Actually you can make dselect do a purge by use the '_' (underscore)
key instead of the '-' (dash,minus) key. I understand that this is not
obvious.

> The best solution would be to move them to init.d/inactive, but this
> is not possible due to technical reasons.

Not really. Yes, it would be a bad idea for dpkg to special case init.d
stuff, but I suspect that it wouldn't be that hard to modify dpkg to
move *all* "leftover" conffiles to /var/dpkg/confold/original/location/
(e.g. /var/dpkg/confold/etc/init.d/somedaemon) when a package is removed
and not purged, and to look in there for old conffiles when it is
reinstalled. That's actually a good idea.
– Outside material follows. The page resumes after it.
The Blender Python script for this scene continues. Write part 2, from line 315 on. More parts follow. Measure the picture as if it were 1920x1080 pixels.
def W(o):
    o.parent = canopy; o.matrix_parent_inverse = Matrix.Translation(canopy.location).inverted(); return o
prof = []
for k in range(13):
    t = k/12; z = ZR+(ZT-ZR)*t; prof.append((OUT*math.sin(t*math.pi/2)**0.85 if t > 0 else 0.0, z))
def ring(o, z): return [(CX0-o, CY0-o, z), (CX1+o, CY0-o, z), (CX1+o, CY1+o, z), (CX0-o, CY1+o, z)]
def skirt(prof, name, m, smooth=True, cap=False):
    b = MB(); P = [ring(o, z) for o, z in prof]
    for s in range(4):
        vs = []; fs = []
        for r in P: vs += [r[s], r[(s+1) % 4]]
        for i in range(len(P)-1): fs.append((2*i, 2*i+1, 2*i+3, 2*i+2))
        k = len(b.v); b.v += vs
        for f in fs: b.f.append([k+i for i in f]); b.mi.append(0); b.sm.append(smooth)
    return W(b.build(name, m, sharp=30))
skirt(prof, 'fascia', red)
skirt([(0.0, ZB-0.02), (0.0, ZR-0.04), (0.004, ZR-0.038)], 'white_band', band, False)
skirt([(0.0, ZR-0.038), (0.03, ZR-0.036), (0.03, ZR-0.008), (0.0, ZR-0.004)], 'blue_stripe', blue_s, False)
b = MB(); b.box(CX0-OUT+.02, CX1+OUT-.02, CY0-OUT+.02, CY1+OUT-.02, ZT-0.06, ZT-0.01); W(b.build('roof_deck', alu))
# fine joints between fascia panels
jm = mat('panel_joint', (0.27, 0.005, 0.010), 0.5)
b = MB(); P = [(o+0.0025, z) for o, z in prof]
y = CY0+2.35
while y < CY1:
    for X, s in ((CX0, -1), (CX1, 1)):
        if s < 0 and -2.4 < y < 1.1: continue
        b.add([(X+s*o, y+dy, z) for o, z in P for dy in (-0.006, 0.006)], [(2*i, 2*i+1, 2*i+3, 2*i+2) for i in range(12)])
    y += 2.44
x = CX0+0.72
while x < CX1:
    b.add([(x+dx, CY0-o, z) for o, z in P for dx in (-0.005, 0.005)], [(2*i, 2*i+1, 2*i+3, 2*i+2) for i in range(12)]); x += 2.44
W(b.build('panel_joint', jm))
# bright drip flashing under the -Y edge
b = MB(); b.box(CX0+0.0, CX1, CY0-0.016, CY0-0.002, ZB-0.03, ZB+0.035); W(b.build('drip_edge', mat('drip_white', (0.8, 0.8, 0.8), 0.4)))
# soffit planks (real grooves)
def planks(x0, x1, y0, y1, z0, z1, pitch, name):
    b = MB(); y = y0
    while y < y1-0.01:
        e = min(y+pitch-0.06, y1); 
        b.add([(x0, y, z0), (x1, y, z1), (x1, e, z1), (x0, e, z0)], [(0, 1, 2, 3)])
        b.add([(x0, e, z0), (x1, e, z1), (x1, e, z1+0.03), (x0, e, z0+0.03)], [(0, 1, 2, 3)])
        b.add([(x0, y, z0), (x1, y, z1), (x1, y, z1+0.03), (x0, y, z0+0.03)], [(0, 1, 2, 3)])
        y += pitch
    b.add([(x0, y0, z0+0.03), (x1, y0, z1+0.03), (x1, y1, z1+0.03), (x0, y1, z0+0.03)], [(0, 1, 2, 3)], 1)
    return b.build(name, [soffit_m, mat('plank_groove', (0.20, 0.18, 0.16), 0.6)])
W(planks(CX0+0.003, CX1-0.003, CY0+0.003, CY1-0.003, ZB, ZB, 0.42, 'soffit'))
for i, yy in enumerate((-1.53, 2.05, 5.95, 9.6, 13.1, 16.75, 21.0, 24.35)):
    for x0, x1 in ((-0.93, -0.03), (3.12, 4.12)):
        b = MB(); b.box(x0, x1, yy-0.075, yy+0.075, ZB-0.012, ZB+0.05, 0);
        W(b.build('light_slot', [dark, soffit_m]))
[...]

> SG> Logging *incorrect* failure messages is worse than useless.
> 
> If there is a test for "only conffiles left" possible, it is
> preferred. The message only incorrect, if you fumble with the daemon
> binary.  

The problem is that if I boot a system, and I get a bunch of messages
that look like "ERROR: Startup of somedaemon failed because somedaemon
binary not found", I'm going to waste a lot of time figuring out that
it's because I hit "-" in dselect instead of "_". Actually, I tend not
to purge when I initially remove something, because I might want it
back. Error messages should alert non-normal conditions. The existence
of a leftover config file is not a non-normal condition.

> Yes, the error message would be wrong, so let's think about a way to
> do it better.

The *right* way to do it is for the config file to actually check for
the installation state of the package (which is what the crude "[ -x
/path/to/binary ]" is attempting to check. Unfortunately, at present
dpkg is impossibly slow for that purpose. It may be that one of the
various configuration management projects will solve this, by removing
the need for init.d scripts to be conffiles.